Si impossessano della piazza pubblica gli inglesi della Stopgap Dance Company, guidata da Lucy Bennett: arioso, aperto, energico frutto di un workshop inclusivo, il lavoro degli inglesi mostra quanto e come l’accessibilità non sia una questione vuota, ma possibile, concreta, artistica. Un impegno realizzabile senza timore anche tra amatorialità e professionismo. Bellissimo vedere un anziano signore, inizialmente intimidito, lasciare il bastone che accompagna il suo faticoso deambulare e trovarsi, in chiusura, protagonista di un duetto: serissimo e impegnato, si lascia andare a un modestissimo e commovente sorriso agli applausi finali.

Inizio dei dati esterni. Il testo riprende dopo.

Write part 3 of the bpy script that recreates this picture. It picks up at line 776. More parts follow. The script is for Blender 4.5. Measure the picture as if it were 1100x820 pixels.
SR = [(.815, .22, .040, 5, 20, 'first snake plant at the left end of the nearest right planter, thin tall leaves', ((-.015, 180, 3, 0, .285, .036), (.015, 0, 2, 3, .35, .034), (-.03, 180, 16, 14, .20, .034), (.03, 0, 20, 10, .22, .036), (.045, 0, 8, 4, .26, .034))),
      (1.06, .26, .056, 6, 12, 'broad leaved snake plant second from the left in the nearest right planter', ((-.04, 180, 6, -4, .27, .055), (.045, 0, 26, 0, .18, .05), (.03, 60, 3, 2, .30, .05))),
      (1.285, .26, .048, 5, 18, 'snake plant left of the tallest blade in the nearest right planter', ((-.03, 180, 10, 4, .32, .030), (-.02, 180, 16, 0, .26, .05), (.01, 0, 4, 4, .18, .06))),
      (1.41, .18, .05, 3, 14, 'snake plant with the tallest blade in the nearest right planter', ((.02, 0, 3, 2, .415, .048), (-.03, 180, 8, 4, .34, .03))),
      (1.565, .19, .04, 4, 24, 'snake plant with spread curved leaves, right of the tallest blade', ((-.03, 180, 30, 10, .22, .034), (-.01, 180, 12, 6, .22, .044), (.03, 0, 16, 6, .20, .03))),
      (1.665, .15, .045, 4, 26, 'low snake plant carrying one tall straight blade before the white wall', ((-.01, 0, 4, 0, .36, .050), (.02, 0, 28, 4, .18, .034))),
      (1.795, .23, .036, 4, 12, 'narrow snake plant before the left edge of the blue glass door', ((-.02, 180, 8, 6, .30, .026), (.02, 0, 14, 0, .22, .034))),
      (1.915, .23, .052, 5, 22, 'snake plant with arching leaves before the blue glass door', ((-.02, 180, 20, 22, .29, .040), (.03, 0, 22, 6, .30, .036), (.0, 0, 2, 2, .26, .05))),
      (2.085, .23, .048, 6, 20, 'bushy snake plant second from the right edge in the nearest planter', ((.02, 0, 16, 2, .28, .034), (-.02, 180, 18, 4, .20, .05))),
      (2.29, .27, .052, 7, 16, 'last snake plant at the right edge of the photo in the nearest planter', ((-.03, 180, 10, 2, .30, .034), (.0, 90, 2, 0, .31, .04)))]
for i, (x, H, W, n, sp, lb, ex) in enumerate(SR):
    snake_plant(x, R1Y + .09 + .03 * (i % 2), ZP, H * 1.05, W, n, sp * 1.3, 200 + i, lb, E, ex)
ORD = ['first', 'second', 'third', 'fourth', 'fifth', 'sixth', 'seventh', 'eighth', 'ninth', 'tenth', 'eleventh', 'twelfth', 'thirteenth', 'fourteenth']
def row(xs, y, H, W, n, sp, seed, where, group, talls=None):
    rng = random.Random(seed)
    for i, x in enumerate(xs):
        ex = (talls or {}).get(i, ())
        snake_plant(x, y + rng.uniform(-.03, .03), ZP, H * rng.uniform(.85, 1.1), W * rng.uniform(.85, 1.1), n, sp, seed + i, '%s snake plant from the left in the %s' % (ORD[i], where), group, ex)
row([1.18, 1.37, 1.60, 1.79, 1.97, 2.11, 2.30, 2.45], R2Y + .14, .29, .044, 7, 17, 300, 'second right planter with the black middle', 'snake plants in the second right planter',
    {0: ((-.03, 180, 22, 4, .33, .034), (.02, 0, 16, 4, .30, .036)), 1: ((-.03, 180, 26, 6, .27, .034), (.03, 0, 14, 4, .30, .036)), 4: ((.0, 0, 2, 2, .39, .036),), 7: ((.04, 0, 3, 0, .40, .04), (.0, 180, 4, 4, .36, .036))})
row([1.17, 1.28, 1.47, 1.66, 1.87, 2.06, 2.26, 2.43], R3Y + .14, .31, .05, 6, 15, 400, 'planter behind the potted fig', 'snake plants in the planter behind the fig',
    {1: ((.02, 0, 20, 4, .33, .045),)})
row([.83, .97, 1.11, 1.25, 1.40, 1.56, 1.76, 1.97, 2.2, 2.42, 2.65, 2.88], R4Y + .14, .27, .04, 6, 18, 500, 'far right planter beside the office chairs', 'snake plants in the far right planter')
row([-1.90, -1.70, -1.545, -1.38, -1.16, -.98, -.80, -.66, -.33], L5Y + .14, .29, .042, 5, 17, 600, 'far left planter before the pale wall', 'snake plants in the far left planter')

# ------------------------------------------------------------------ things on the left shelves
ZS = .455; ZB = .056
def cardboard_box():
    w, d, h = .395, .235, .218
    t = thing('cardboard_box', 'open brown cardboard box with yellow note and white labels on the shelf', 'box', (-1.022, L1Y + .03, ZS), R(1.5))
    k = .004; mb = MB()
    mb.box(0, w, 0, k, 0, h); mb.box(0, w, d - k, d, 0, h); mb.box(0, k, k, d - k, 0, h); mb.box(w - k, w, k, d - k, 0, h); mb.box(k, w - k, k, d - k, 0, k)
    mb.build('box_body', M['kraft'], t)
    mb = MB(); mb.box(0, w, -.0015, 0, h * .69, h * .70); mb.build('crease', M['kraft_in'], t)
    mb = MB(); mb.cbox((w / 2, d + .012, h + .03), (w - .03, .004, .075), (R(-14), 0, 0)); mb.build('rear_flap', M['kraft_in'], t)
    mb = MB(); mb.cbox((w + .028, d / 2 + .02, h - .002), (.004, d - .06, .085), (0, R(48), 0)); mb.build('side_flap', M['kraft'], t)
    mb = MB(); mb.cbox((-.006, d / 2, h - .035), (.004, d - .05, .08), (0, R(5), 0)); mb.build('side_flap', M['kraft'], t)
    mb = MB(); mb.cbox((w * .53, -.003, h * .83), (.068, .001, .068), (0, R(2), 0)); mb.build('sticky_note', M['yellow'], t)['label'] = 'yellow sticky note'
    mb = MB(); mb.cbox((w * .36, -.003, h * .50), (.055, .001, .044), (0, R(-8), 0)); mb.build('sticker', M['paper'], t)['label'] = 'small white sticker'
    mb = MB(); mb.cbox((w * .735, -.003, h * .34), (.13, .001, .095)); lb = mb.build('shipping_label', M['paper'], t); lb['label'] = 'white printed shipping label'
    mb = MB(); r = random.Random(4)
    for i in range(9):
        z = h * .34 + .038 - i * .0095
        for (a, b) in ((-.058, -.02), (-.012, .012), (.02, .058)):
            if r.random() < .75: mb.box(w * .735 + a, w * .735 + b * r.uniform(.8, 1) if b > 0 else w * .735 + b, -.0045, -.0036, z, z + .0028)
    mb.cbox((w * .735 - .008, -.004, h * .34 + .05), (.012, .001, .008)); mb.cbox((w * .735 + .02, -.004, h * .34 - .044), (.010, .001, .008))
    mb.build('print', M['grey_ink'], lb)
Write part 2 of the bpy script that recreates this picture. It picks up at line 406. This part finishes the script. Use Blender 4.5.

Ultimo spettacolo del mio programma di visione era Madre di Balletto Civile, presentato in prima assoluta a Oriente Occidente. Michela Lucenti, coreografa e interprete assieme ad altri nove danzatori e danzatrici, affronta la scrittura di Heiner Müller (in particolare i Materiali su Medea e Descrizione di un quadro): proprio come dalle “rovine” del Novecento, care allo scrittore tedesco, nascevano frammenti di esistenze, immagini, riflessioni, così, in Madre si intrecciano temi diversi: dal mito tragico di Medea, all’evocazione del Paradiso terrestre; dalle ironiche analisi di goffe paternità alle partecipi, aguzze, umanissime considerazioni sulla maternità, sulla coppia, sul rapporto madre-figlio, appunto, investigato in diverse possibili e contraddittori sviluppi. Come sempre aperto al canto (con momenti bellissimi) alla “prosa” in lingue diverse, e alla coreografia pura, Madre è un intreccio di codici e situazioni, un coacervo di citazioni e rimandi, di quadri che si sviluppano su temi musicali diversi – dal barocco all’ipercontemporaneo – con slanci individuali e collettivi che non escludono prese di posizione politica.
C’è tanto, forse troppo, nella drammaturgia di Carlo Galiero e Attilio Caffarena per Madre: sfrondare un po’ non farebbe male, anche per dare maggiore intensità alle classiche, intense “zampate” d’autrice cui Michela Lucenti ci ha abituato nel suo ricco percorso. Sul mutevole fondale creato da Keiko Shirashi, sfumano le luci di Stefano Mazzanti, si muovono le forti individualità e il compattissimo gruppo, garantendo comunque lo spessore e l’esito dello spettacolo fino all’esplosiva sequenza di chiusura, vera dichiarazione d’intenti poetica-politica, che invita, senza mezzi termini alla militanza, a “stare nella storia”. Non ci si può più tirare indietro, il passato è passato, si tratta di combattere oggi: anche per questo, per quest’ostinato impegno, ribadito in ogni creazione sino all’evidenza, Balletto civile è una delle nostre eccellenze.